Business travel is set to go to from “strength to strength” in 2014 as confidence continues to grow in the sector, according to a survey published by the GTMC.
Results from GTMC's final quarter transaction survey of 2013 revealed sales among TMCs grew by 7% compared to the same quarter in 2012.
This outweighs UK GDP figures for the same quarter, which saw the economy record 0.7% growth, the GTMC said.
GTMC membership accounts for more than 80% of UK expenditure on managed business travel.
The survey found hotel sales rose by 15% in the three months to December 2013 when compared to the same period in 2012. Rail saw a 7% increase in the same quarter and air sales increased by 4%.
A decrease of 3% in the quarter on ‘other’ services such as, consultancy services, ferries, visas, currency exchange and meet and greet, was countered with a 6% increase for the year-on-year comparison.

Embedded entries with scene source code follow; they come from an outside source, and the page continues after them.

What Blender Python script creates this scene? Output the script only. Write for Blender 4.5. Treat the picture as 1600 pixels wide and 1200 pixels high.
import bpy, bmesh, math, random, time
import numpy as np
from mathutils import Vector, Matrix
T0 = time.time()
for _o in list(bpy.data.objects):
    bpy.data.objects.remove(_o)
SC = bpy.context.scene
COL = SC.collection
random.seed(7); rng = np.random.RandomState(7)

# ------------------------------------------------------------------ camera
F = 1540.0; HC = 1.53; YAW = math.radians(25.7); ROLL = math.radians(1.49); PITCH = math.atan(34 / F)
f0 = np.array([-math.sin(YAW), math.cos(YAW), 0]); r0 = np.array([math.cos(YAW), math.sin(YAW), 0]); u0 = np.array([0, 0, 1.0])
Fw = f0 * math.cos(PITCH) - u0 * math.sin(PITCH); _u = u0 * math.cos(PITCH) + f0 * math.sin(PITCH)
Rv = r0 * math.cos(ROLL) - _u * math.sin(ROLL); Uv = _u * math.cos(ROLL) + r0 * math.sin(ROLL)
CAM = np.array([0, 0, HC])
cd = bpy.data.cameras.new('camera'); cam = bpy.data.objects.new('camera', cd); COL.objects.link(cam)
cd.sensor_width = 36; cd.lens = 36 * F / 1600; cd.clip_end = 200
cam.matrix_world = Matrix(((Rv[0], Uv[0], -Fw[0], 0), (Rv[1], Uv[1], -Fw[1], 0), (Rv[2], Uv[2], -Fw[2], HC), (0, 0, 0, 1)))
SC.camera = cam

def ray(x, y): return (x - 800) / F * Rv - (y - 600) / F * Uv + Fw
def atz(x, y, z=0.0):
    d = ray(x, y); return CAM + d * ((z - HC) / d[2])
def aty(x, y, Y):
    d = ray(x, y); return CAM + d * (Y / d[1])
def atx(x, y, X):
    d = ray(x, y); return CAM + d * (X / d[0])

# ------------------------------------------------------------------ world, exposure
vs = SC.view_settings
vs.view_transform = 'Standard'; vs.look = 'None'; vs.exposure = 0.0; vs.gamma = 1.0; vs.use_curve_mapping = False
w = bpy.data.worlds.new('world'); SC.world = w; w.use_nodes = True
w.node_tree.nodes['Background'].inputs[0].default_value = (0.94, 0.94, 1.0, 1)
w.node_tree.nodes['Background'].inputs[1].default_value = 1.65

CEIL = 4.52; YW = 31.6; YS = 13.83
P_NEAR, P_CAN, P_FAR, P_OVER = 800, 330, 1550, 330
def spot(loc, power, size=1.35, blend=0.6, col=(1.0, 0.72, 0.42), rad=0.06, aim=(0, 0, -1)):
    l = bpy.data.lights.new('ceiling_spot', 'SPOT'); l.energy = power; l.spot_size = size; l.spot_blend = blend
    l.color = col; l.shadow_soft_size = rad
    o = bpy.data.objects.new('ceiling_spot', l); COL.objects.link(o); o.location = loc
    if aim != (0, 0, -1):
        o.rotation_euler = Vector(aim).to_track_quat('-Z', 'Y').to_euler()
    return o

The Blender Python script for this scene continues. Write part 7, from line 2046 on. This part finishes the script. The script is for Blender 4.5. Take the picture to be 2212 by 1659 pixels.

GTMC’s chief executive, Paul Wait, said: “The year end transaction figures are very positive, proving that business travel is continuing to go from strength to strength.
“Now that the people holding the purse strings are becoming more optimistic, the overall economic outlook is positive. Confidence has a big impact on business behaviour and this attitude shift should deliver increased demand for business travel.”
Wait said with airline pricing strategies set to become more complex the need for TMC’s to bring knowledge and value to the table has never been more “crucial”.
“This is where a TMC really proves their worth in being able to ensure the travel they recommend is right – be it for budgets, business objectives, cultures or more often than not, a combination of all three,” he said.